Saturday, January 28, 2006

Warm Up with a cup of Tea

By L.A. Kohl
January 3, 2006

(published in the Wednesday, Jan. 18, 2006 edition of the "Bullseye")
No, this isn’t a “recipe” column, but with nine people around the house on a daily basis, the culinary arts do consume much of my time. Thus, they occasionally creep into my front porch musings.
I don’t know about everyone else, but my family loves a cup of something hot to sip on a cold wintry day. Coffee and hot chocolate are typical stand-bys, but we also enjoy some different takes on the common cup of tea that you might like to try.

First is my grandma’s spiced tea mix. Every fall, when the first cold weather starts chilling our bones, the kids start asking when I’m going to make them some spiced tea. It’s a fairly common recipe that some of you may know as “Russian Tea." Just mix together 2 cups of orange breakfast drink mix, 1 cup of instant tea, ½ cup of lemonade mix, 2 tsp. ground cinnamon, 1 tsp. each of ground cloves and ginger, and that’s it.
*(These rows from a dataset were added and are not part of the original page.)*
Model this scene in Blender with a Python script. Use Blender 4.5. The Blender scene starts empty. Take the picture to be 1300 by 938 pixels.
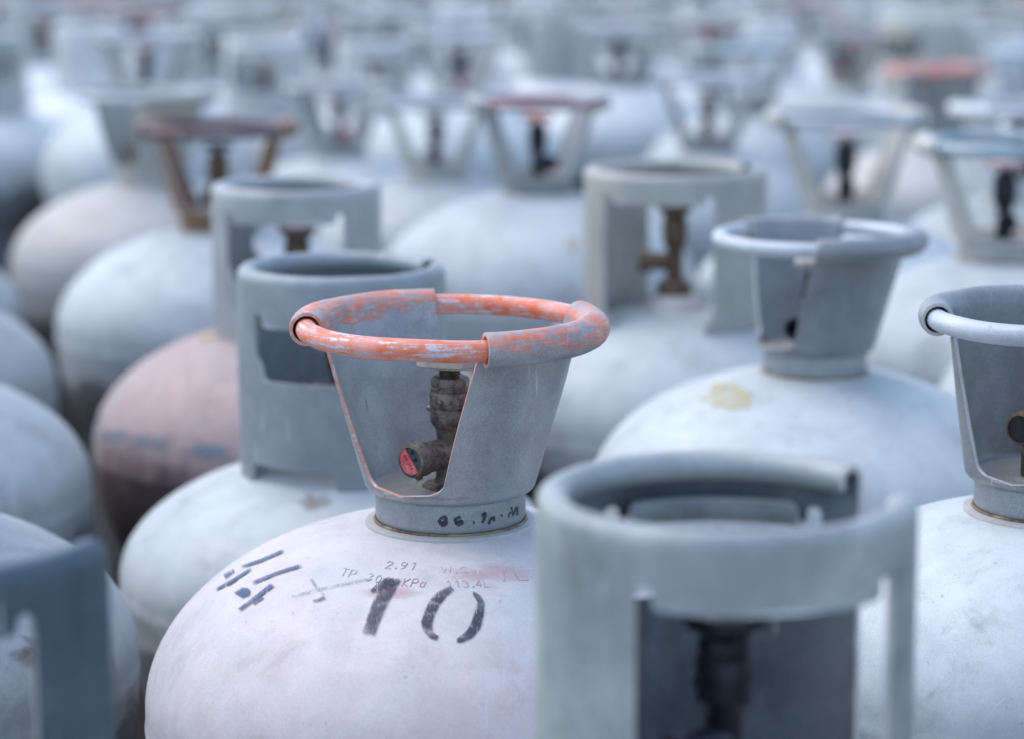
import bpy, bmesh, math, random
from math import sin, cos, tan, atan, atan2, sqrt, pi, radians as R
from mathutils import Vector, noise

rnd = random.Random(7)
sc = bpy.context.scene
COL = sc.collection

# ------------------------------------------------------------------ camera
PITCH = R(9.7)
CAM_Z = 1.5
FPX = 85 / 36 * 1300            # focal length in photo pixels (photo is 1300 wide)
cam_d = bpy.data.cameras.new('camera')
cam = bpy.data.objects.new('camera', cam_d)
COL.objects.link(cam)
cam.location = (0, 0, CAM_Z)
cam.rotation_euler = (pi / 2 - PITCH, 0, 0)
cam_d.lens = 85
cam_d.sensor_width = 36
cam_d.shift_y = -45 / 1300
cam_d.clip_start = 0.05
cam_d.clip_end = 2000
cam_d.dof.use_dof = True
cam_d.dof.focus_distance = 1.36
cam_d.dof.aperture_fstop = 4.6
sc.camera = cam

# ------------------------------------------------------------------ daylight
SUN_EL, SUN_AZ = R(58), R(-62)          # azimuth clockwise from +Y: high, from the left and a little behind
w = bpy.data.worlds.new('World')
sc.world = w
w.use_nodes = True
wn = w.node_tree
sky = wn.nodes.new('ShaderNodeTexSky')
sky.sky_type = 'NISHITA'
sky.sun_disc = False
sky.sun_elevation = SUN_EL
sky.sun_rotation = SUN_AZ
sky.air_density = 1.0
sky.dust_density = 1.5
sky.ozone_density = 0.3
bg = wn.nodes['Background']
wn.links.new(sky.outputs[0], bg.inputs[0])
bg.inputs[1].default_value = 0.15
sd = bpy.data.lights.new('sun', 'SUN')
sd.energy = 0.5
sd.angle = R(90)
sd.color = (1.0, 0.97, 0.93)
sun = bpy.data.objects.new('sun', sd)
COL.objects.link(sun)
sun.location = (-3, 2, 6)
sdir = Vector((sin(SUN_AZ) * cos(SUN_EL), cos(SUN_AZ) * cos(SUN_EL), sin(SUN_EL)))
sun.rotation_euler = sdir.to_track_quat('Z', 'Y').to_euler()
sc.view_settings.view_transform = 'Standard'
sc.view_settings.look = 'None'
sc.view_settings.exposure = 1.15
sc.view_settings.gamma = 1


# ------------------------------------------------------------------ photo geometry helpers
def ray(u, v):
    """direction (world) of the sight line through photo pixel u, v"""
    x = (u - 650) / FPX
    y = -(v - 424) / FPX
    d = Vector((x, cos(PITCH) + y * sin(PITCH), -sin(PITCH) + y * cos(PITCH)))
    return d


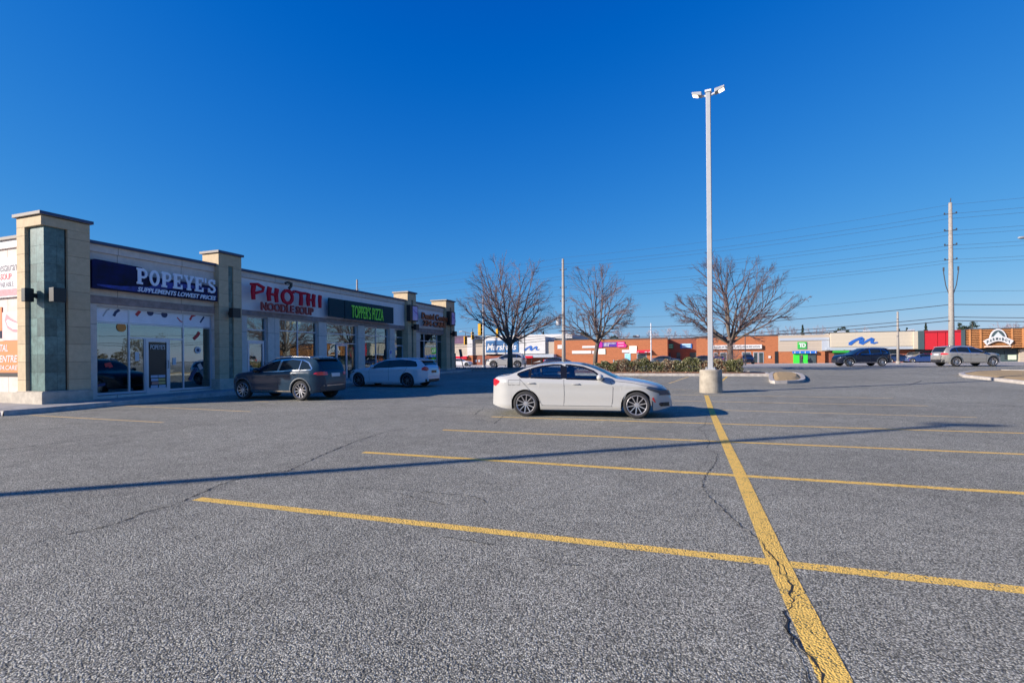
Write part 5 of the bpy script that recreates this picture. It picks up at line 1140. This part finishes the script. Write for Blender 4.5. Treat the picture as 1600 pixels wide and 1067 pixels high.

You can also add a cup of sugar if you have a sweet tooth, but I’ve always thought the lemonade and orange drink mixes give it just the right amount of sweetness. Heat up a mug of hot water and stir in two or three tablespoons of the mix. Mmmm, the aroma alone will warm your senses!
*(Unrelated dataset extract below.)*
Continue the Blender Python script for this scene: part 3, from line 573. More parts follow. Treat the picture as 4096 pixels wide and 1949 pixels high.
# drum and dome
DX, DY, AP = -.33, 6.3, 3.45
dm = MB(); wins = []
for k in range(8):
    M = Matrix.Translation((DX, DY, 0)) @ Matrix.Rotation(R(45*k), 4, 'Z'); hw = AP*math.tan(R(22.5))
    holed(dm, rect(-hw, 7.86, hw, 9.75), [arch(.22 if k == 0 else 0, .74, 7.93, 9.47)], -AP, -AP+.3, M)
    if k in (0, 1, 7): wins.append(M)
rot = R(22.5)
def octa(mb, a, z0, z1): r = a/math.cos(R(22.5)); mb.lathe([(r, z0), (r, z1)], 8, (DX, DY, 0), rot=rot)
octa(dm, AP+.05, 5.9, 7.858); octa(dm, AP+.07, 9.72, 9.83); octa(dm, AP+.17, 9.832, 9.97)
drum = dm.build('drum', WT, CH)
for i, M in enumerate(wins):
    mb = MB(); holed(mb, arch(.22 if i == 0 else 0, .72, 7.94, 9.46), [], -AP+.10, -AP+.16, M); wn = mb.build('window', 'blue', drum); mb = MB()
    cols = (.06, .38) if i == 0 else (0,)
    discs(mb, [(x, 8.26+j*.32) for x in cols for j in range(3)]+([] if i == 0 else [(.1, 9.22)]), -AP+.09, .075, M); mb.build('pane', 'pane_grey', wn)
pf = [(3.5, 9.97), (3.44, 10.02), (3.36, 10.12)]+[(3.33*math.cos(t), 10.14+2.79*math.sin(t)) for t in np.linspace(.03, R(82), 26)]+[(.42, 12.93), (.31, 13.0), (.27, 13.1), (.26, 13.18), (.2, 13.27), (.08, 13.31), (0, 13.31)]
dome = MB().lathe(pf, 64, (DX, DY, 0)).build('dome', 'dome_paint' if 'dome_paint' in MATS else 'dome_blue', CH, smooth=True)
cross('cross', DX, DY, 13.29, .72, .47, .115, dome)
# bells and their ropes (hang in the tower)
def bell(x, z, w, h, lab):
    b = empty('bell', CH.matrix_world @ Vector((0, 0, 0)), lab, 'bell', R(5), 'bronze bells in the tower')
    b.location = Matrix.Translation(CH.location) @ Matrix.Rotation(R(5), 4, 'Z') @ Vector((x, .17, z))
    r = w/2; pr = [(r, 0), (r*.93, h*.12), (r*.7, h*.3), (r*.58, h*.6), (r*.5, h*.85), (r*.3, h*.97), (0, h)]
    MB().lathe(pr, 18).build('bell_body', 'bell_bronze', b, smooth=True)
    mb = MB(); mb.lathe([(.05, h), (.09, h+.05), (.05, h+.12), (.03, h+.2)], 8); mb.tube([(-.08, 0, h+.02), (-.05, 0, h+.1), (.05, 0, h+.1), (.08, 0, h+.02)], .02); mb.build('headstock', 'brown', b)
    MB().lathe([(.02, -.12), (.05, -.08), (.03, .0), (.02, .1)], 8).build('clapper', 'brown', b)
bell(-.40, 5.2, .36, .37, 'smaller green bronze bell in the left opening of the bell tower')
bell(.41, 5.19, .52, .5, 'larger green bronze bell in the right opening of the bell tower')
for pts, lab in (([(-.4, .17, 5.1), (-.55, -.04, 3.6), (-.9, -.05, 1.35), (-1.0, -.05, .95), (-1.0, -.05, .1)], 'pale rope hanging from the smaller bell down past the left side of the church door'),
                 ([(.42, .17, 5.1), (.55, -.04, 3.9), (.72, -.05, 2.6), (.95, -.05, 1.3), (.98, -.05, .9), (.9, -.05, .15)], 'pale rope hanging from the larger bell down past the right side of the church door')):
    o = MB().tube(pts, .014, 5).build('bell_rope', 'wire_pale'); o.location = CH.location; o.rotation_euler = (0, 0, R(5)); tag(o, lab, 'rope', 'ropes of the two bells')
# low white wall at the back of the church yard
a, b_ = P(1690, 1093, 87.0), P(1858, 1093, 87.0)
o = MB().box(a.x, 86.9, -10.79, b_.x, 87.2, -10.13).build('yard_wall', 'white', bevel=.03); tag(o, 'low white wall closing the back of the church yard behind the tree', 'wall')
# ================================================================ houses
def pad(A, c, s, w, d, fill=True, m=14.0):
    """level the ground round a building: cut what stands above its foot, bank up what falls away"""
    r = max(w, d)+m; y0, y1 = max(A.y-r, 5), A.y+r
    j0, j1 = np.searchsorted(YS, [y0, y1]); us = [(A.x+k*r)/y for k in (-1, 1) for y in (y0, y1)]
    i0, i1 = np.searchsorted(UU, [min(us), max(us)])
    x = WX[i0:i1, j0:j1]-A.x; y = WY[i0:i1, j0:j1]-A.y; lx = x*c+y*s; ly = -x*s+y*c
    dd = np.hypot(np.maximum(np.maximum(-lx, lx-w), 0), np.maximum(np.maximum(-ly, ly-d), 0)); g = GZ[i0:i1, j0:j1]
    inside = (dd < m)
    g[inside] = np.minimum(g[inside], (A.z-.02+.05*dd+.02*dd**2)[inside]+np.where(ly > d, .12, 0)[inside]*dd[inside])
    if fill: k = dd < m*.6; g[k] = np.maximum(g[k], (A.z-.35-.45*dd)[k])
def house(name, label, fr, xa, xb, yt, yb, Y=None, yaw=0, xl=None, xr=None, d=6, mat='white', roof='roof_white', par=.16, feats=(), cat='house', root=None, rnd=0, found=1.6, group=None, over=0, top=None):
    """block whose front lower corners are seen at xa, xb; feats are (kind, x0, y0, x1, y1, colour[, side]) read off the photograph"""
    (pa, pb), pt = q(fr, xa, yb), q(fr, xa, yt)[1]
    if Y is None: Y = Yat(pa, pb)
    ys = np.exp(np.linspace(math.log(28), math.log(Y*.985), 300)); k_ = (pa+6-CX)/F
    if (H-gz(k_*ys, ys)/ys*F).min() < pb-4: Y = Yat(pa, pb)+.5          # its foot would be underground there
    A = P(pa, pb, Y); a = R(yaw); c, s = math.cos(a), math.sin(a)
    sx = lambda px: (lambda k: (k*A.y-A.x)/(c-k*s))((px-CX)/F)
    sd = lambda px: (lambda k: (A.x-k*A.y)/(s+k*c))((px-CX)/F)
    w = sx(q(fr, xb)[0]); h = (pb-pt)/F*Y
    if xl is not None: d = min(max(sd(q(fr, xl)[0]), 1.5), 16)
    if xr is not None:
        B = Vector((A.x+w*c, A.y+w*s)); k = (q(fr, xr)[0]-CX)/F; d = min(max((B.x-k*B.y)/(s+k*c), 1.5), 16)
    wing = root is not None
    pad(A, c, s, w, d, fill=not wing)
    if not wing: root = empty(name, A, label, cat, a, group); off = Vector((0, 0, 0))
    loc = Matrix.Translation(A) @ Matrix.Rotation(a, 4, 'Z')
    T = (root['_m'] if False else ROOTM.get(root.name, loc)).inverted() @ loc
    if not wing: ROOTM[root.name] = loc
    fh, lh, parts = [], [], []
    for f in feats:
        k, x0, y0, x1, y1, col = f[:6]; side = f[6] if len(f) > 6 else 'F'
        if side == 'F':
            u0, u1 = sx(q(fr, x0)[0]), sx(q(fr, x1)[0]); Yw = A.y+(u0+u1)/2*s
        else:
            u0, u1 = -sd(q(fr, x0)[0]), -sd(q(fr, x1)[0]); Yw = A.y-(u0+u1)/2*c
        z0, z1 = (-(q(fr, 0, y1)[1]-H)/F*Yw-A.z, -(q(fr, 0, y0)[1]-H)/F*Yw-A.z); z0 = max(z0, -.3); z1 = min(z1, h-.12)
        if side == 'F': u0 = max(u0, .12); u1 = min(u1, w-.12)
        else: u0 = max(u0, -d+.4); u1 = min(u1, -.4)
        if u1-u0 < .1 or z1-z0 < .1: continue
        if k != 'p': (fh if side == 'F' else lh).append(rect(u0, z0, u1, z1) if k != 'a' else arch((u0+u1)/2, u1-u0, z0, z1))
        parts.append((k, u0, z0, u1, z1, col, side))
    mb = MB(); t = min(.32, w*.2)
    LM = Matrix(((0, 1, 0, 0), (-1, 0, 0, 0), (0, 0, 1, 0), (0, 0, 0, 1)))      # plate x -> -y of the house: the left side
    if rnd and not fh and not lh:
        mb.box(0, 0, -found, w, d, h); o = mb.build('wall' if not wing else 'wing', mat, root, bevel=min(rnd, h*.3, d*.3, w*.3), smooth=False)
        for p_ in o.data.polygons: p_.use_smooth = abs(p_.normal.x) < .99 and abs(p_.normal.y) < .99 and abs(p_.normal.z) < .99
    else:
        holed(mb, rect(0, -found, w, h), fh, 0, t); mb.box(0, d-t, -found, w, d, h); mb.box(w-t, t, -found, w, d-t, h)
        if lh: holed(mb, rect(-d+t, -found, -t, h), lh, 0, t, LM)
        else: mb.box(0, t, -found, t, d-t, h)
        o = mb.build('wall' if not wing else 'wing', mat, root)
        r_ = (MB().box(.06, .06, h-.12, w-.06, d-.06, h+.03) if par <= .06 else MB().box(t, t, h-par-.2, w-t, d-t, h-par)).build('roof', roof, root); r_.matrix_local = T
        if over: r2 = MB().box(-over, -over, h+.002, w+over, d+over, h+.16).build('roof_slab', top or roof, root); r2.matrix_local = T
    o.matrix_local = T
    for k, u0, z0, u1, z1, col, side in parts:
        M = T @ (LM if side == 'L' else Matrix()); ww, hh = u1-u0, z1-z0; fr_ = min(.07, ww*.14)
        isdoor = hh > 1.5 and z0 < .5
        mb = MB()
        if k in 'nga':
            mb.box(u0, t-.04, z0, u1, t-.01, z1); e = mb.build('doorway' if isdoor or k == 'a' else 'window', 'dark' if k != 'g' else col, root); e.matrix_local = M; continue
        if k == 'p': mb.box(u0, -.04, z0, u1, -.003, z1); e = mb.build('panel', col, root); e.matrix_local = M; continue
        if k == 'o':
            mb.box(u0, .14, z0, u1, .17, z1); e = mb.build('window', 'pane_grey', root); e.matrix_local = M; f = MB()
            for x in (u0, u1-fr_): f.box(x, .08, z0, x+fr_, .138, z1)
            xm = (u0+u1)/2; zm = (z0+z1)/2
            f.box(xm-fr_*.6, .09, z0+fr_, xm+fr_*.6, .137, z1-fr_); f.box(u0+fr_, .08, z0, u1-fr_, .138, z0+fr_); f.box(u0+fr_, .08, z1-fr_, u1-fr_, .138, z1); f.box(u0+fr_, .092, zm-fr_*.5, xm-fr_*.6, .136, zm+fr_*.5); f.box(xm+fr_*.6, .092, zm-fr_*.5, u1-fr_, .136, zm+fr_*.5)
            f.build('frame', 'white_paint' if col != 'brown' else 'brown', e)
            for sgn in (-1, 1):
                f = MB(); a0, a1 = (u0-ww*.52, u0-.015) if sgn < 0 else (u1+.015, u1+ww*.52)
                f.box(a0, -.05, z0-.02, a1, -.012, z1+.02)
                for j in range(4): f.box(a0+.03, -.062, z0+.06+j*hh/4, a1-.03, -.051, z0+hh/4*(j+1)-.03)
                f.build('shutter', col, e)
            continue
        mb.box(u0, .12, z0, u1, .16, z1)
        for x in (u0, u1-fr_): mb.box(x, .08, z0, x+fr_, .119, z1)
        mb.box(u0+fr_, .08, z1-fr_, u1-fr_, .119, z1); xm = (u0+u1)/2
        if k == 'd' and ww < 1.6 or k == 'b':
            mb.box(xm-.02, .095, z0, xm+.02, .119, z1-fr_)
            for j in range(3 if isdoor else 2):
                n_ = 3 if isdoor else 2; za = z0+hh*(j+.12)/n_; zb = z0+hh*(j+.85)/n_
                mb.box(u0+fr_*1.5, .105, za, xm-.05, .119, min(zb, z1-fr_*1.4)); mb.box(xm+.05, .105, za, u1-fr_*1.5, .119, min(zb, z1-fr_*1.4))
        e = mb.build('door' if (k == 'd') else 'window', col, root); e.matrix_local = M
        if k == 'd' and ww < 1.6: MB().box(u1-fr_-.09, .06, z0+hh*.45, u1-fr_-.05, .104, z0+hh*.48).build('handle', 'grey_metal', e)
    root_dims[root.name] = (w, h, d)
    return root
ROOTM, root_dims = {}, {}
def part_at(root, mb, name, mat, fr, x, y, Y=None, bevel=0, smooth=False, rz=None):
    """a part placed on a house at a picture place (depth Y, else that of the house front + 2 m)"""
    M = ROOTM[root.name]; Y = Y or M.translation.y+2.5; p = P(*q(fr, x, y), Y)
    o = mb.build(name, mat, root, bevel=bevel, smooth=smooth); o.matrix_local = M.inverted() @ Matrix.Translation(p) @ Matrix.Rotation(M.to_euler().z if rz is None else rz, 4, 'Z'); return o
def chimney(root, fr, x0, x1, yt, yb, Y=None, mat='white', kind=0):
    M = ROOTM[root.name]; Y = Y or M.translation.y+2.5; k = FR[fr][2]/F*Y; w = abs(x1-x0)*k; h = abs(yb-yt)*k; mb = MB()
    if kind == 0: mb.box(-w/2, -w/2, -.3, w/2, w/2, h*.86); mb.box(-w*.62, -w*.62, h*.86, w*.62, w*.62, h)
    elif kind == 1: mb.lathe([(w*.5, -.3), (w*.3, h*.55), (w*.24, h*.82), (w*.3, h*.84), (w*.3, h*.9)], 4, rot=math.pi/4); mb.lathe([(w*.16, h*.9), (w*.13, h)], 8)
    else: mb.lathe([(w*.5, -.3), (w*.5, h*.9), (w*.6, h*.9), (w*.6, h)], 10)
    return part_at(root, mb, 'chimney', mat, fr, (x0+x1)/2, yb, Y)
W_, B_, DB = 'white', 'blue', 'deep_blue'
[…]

The next one is a recipe I stumbled across in an old recipe book. It’s called “Near Coggon Spiced Tea," but I have modified it to suit our tastes. Start by bringing 2 quarts of water to boil in a stock pot. When it reaches the boiling point, add 6 sticks of cinnamon (3”-4” long), and the following spices tied up in a coffee filter: 2 tsp. whole cloves, 1 tsp. ground ginger and 1 tsp. ground allspice. Allow this to boil for ten minutes, then stir in twelve tea bags, 2 c. sugar, ½ (12 oz) can of orange juice, 1 (12 oz) can of grape juice, ¼ c. lemon juice, and 4 more quarts of water. Return to a slow boil, and boil gently for at least ten minutes, then remove tea bags and spice bag. This has a wonderful aroma as well, and can serve a large crowd as it makes over two gallons.
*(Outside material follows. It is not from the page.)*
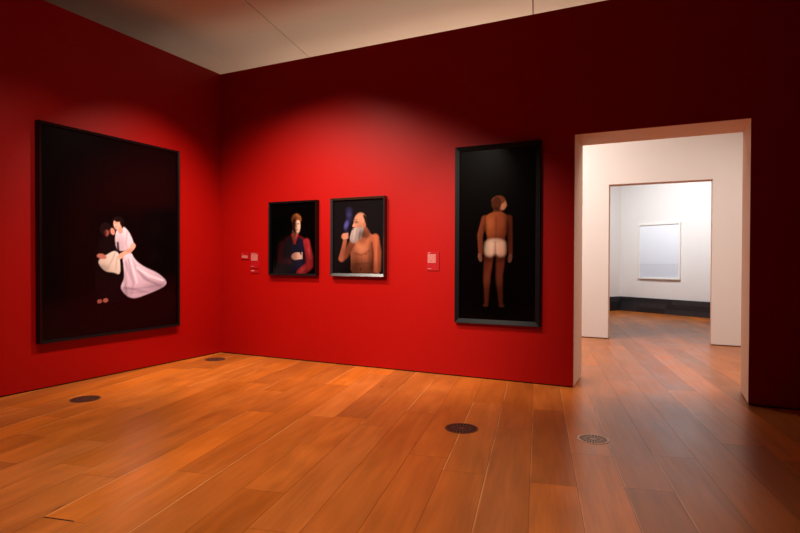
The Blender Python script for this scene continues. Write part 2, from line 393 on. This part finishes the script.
# --- large portrait of two figures on the left wall
w, h = 2.0, 2.55
c = Canvas(w - 0.064, h - 0.064, 0.0095, (5, 2, 2))
f_ = lambda dz: dz - 0.0
c.ell((0.2, 0.75), 1.2, 0.55, (9, 3, 4), soft=1.2, op=0.55)                      # faint dark red drape
c.poly([(-1, -1.25), (1, -1.25), (1, -0.62), (-1, -0.8)], (18, 3, 5), soft=0.2, op=0.6)
c.poly([(-0.202, 0.003), (-0.043, 0.036), (0.031, -0.176), (0.106, -0.419), (0.10, -0.8), (0.03, -0.879), (-0.31, -0.851), (-0.301, -0.337), (-0.272, -0.13)], (13, 6, 7), soft=0.04)
c.ell((-0.155, 0.08), 0.085, 0.085, (24, 12, 13))
c.ell((-0.148, 0.038), 0.034, 0.044, (150, 76, 66), op=0.9, soft=.6)
c.ell((-0.178, 0.04), 0.028, 0.06, (20, 9, 10), op=0.8)
c.poly([(-0.2, 0.07), (-0.15, 0.075), (-0.11, 0.06), (-0.10, 0.12), (-0.19, 0.13)], (22, 11, 12), soft=0.012)
c.poly([(0.076, -0.256), (0.2, -0.194), (0.262, -0.31), (0.408, -0.408), (0.61, -0.482), (0.768, -0.588), (0.79, -0.662), (0.679, -0.717), (0.473, -0.779), (0.277, -0.832), (0.151, -0.802), (0.044, -0.688), (0.075, -0.608), (0.106, -0.555), (0.097, -0.392)],
       (226, 206, 214), soft=0.012, grad=((0.2, -0.2), (0.5, -0.8), (172, 146, 158)))
for pts, cw, cc, op in (([(0.168, -0.31), (0.246, -0.614), (0.213, -0.779)], 0.018, (160, 134, 150), .6), ([(0.215, -0.31), (0.42, -0.583), (0.715, -0.655)], 0.016, (168, 142, 156), .6),
                        ([(0.127, -0.337), (0.146, -0.6), (0.11, -0.7)], 0.015, (176, 150, 160), .5), ([(0.3, -0.42), (0.5, -0.53), (0.72, -0.6)], 0.02, (240, 226, 230), .6),
                        ([(0.10, -0.68), (0.25, -0.70), (0.45, -0.69), (0.7, -0.665)], 0.013, (150, 124, 140), .6), ([(0.2, -0.3), (0.3, -0.62)], 0.018, (242, 228, 232), .6),
                        ([(0.2, -0.75), (0.35, -0.76), (0.55, -0.73)], 0.012, (150, 122, 136), .5)):
    c.stroke(pts, cw, cw * .6, cc, soft=0.02, op=op)
c.poly([(-0.028, 0.064), (0.077, 0.14), (0.169, 0.074), (0.235, -0.047), (0.253, -0.125), (0.184, -0.173), (0.061, -0.202), (-0.023, -0.163)], (232, 216, 220), soft=0.012,
       grad=((0.15, 0.1), (0.0, -0.2), (200, 176, 182)))
c.stroke([(0.15, 0.06), (0.13, -0.1), (0.16, -0.17)], 0.01, 0.008, (176, 150, 160), soft=0.02, op=.7)
c.stroke([(0.01, -0.09), (0.019, -0.2)], 0.016, 0.02, (22, 12, 16), soft=0.01, op=.9)
c.ell((0.02, 0.195), 0.082, 0.062, (22, 12, 11), ang=-12)
c.ell((0.062, 0.16), 0.04, 0.07, (20, 11, 10))
c.stroke([(0.03, 0.12), (0.05, 0.07)], 0.034, 0.036, (206, 150, 126))
c.ell((-0.002, 0.150), 0.046, 0.066, (232, 176, 150), ang=8)
c.ell((0.012, 0.21), 0.05, 0.03, (24, 12, 11), ang=10)
c.ell((-0.018, 0.165), 0.012, 0.006, (90, 48, 40), op=.7); c.ell((-0.012, 0.118), 0.013, 0.006, (150, 60, 56), op=.8)
c.ell((-0.063, 0.055), 0.03, 0.045, (206, 140, 118), ang=20)
c.stroke([(0.241, -0.122), (0.2, -0.18), (0.055, -0.251)], 0.036, 0.026, (226, 168, 140))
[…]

I’ve saved our most memorable tea recipe for last – chai. I learned how to make it when our family spent a couple months in India during the winter of 2001. It was a daily experience while we were there, but now it is just an occasional treat. The chai we were taught to make in India has little resemblance to the chai mixes you can now purchase at the grocery store. Maybe it’s kind of like the difference between a cappuccino mix from the store, and a cappuccino you buy in your local coffee shop. Anyway, traditional chai is more or less just hot, sweet tea with lots of milk. Different spices are often added, the most common being black pepper. I know it sounds weird – but give this recipe a try sometime and see what you think.

Boil 5 cups of water, then add 6 tea bags and ¼ to ½ tsp. of ground black pepper (we like the ½ tsp. amount, but you may want to start with the ¼ tsp. amount.) Reduce heat and simmer this mixture for about 5 minutes. Remove tea bags, and stir in ½ c. sugar and 3 cups of whole milk (or 2 cups of cream). Reheat this mixture. At this point, you can strain out the black pepper and serve – or, just dip out your cup of chai and be careful not to take the last swallow! If the black pepper variety of chai is not to your liking, then you can try substituting spices like cinnamon, ginger, or cardamom.

Whether you are a committed tea drinker or not, I would highly recommend any of these to help chase away a bad case of wintry cabin fever.